Exercise – Retype word for word the first line of the listing and each line after it up to the line with "w.node_tree.nodes['Background'].inputs[1].default_value = 0.18", with the pictures taken out.

Records –
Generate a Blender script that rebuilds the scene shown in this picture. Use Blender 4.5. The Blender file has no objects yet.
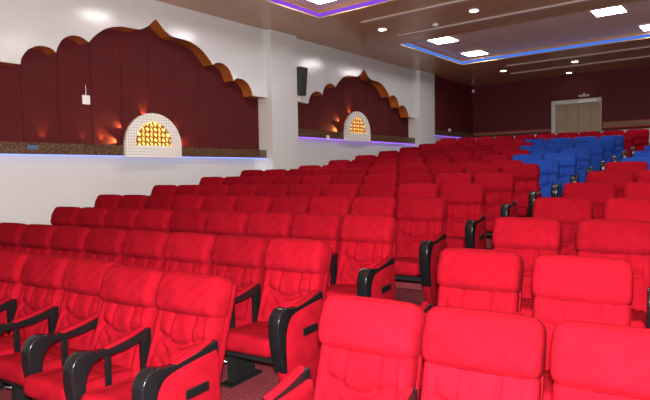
import bpy, bmesh, math, random
import numpy as np
from mathutils import Vector, Matrix

S = bpy.context.scene
C = S.collection
random.seed(4)
H0 = 1.05                     # headrest height over its own floor; row 1 stands on z = 0

# ------------------------------------------------------------------ camera, world, light, exposure
FPX, YAW, PIT, ROL = 560.68, 0.6716, -0.0469, -0.0165
CAM = Vector((2.6717, -2.3564, 0.6418 + H0))
F = Vector((-math.sin(YAW) * math.cos(PIT), math.cos(YAW) * math.cos(PIT), math.sin(PIT)))
Rt = Vector((math.cos(YAW), math.sin(YAW), 0))
U = Rt.cross(F)
c_, s_ = math.cos(ROL), math.sin(ROL)
R2 = c_ * Rt + s_ * U
U2 = -s_ * Rt + c_ * U
cd = bpy.data.cameras.new('camera')
cam = bpy.data.objects.new('camera', cd)
C.objects.link(cam)
cam.matrix_world = Matrix(((R2.x, U2.x, -F.x, CAM.x), (R2.y, U2.y, -F.y, CAM.y), (R2.z, U2.z, -F.z, CAM.z), (0, 0, 0, 1)))
cd.sensor_fit = 'HORIZONTAL'
cd.sensor_width = 36
cd.lens = FPX * 36 / 650
cd.clip_end = 200
S.camera = cam

w = bpy.data.worlds.new('world')
S.world = w
w.use_nodes = True
w.node_tree.nodes['Background'].inputs[0].default_value = (1.0, 0.93, 0.88, 1)
w.node_tree.nodes['Background'].inputs[1].default_value = 0.18

fl = bpy.data.lights.new('camera_flash', 'POINT')
fl.energy = 1100
fl.color = (1, 0.95, 0.92)
fl.shadow_soft_size = 0.06
flo = bpy.data.objects.new('camera_flash', fl)
C.objects.link(flo)
flo.location = CAM + U2 * 0.14 - F * 0.05

TROFFER, LEDP = 12.5, 0.26
S.view_settings.view_transform = 'Standard'
S.view_settings.look = 'None'
S.view_settings.gamma = 1
S.view_settings.use_curve_mapping = False
S.view_settings.exposure = 1.52

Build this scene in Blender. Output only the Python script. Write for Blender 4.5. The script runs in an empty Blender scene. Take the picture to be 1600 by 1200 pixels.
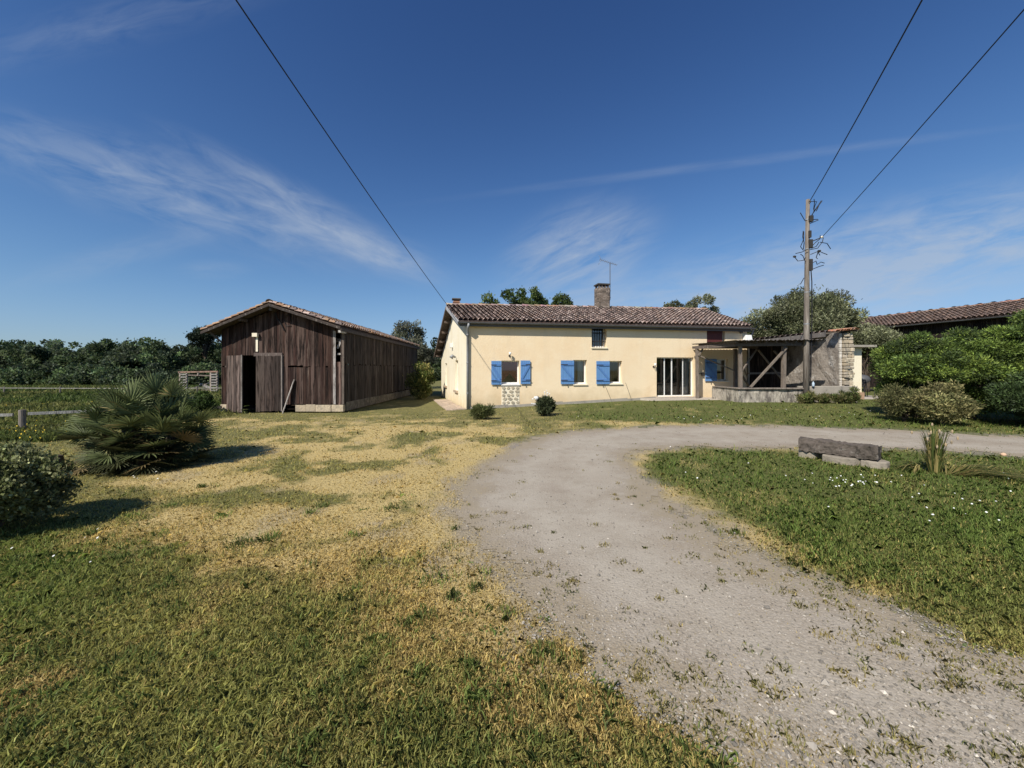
import bpy, bmesh, math, random
import numpy as np
from mathutils import Vector, Matrix, Quaternion
random.seed(7)
RNG = np.random.default_rng(11)
S = bpy.context.scene
COL = S.collection
R = math.radians
EYE = 1.6

# ------------------------------------------------------------------ camera
cam_d = bpy.data.cameras.new('camera'); cam = bpy.data.objects.new('camera', cam_d); COL.objects.link(cam)
cam.location = (0, 0, EYE); cam.rotation_euler = (R(90), 0, 0)
cam_d.sensor_width = 36; cam_d.lens = 13.5; cam_d.shift_y = -22/1600
cam_d.clip_start = 0.05; cam_d.clip_end = 3000
S.camera = cam

# ------------------------------------------------------------------ sun, sky, exposure
SUN_EL = R(43); SUN_AZ = (-0.60, -0.80)                 # horizontal direction towards the sun
sd = bpy.data.lights.new('sun', 'SUN'); sd.energy = 4.6; sd.angle = R(0.53); sd.color = (1.0, 0.94, 0.84)
so = bpy.data.objects.new('sun', sd); COL.objects.link(so)
sv = Vector((SUN_AZ[0]*math.cos(SUN_EL), SUN_AZ[1]*math.cos(SUN_EL), math.sin(SUN_EL)))
so.rotation_euler = (-sv).to_track_quat('-Z', 'Y').to_euler(); so.location = (-30, -40, 60)
S.view_settings.view_transform = 'Standard'; S.view_settings.look = 'None'
S.view_settings.gamma = 1; S.view_settings.use_curve_mapping = False
S.view_settings.exposure = 0.30
S.render.engine = 'CYCLES'
S.cycles.max_bounces = 6; S.cycles.transparent_max_bounces = 12

w = bpy.data.worlds.new('World'); S.world = w; w.use_nodes = True
nt = w.node_tree; nt.nodes.clear()
def N(t, typ, **kw):
    n = t.nodes.new(typ)
    for k, v in kw.items():
        if k.startswith('i_'): n.inputs[k[2:]].default_value = v
        else: setattr(n, k, v)
    return n
def math_(t, op, a, b=None, clamp=False):
    n = t.nodes.new('ShaderNodeMath'); n.operation = op; n.use_clamp = clamp
    for i, s in enumerate((a, b)):
        if s is None: continue
        if isinstance(s, (int, float)): n.inputs[i].default_value = s
        else: t.links.new(s, n.inputs[i])
    return n.outputs[0]
sky = N(nt, 'ShaderNodeTexSky', sky_type='NISHITA', sun_disc=False)
sky.sun_elevation = SUN_EL; sky.sun_rotation = math.atan2(SUN_AZ[0], SUN_AZ[1]) % (2*math.pi)
sky.altitude = 50; sky.air_density = 1.0; sky.dust_density = 0.35; sky.ozone_density = 2.2
gm = N(nt, 'ShaderNodeGamma'); gm.inputs['Gamma'].default_value = 1.7; nt.links.new(sky.outputs[0], gm.inputs['Color'])
hs = N(nt, 'ShaderNodeMixRGB', blend_type='MULTIPLY'); hs.inputs[0].default_value = 1; nt.links.new(gm.outputs[0], hs.inputs[1]); hs.inputs[2].default_value = (.42, .485, .545, 1)
def vmath(op, a, b):
    n = nt.nodes.new('ShaderNodeVectorMath'); n.operation = op
    for i, q in enumerate((a, b)):
        if isinstance(q, tuple): n.inputs[i].default_value = q
        else: nt.links.new(q, n.inputs[i])
    return n.outputs[0]
soft = vmath('DIVIDE', hs.outputs[0], vmath('ADD', vmath('MULTIPLY', hs.outputs[0], (1/4.6, 1/6.4, 1/9.5)), (1., 1., 1.)))
tc = N(nt, 'ShaderNodeTexCoord'); sep = N(nt, 'ShaderNodeSeparateXYZ'); nt.links.new(tc.outputs['Generated'], sep.inputs[0])
yy = math_(nt, 'MAXIMUM', sep.outputs[1], 0.02)
uu = math_(nt, 'DIVIDE', sep.outputs[0], yy); vv = math_(nt, 'DIVIDE', sep.outputs[2], yy)
uv = N(nt, 'ShaderNodeCombineXYZ'); nt.links.new(uu, uv.inputs[0]); nt.links.new(vv, uv.inputs[1])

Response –
Generate a Blender script that rebuilds the scene shown in this picture. Use Blender 4.5. The Blender file has no objects yet.
import bpy, bmesh, math, random
import numpy as np
from mathutils import Vector, Matrix

S = bpy.context.scene
C = S.collection
random.seed(4)
H0 = 1.05                     # headrest height over its own floor; row 1 stands on z = 0

# ------------------------------------------------------------------ camera, world, light, exposure
FPX, YAW, PIT, ROL = 560.68, 0.6716, -0.0469, -0.0165
CAM = Vector((2.6717, -2.3564, 0.6418 + H0))
F = Vector((-math.sin(YAW) * math.cos(PIT), math.cos(YAW) * math.cos(PIT), math.sin(PIT)))
Rt = Vector((math.cos(YAW), math.sin(YAW), 0))
U = Rt.cross(F)
c_, s_ = math.cos(ROL), math.sin(ROL)
R2 = c_ * Rt + s_ * U
U2 = -s_ * Rt + c_ * U
cd = bpy.data.cameras.new('camera')
cam = bpy.data.objects.new('camera', cd)
C.objects.link(cam)
cam.matrix_world = Matrix(((R2.x, U2.x, -F.x, CAM.x), (R2.y, U2.y, -F.y, CAM.y), (R2.z, U2.z, -F.z, CAM.z), (0, 0, 0, 1)))
cd.sensor_fit = 'HORIZONTAL'
cd.sensor_width = 36
cd.lens = FPX * 36 / 650
cd.clip_end = 200
S.camera = cam

w = bpy.data.worlds.new('world')
S.world = w
w.use_nodes = True
w.node_tree.nodes['Background'].inputs[0].default_value = (1.0, 0.93, 0.88, 1)
w.node_tree.nodes['Background'].inputs[1].default_value = 0.18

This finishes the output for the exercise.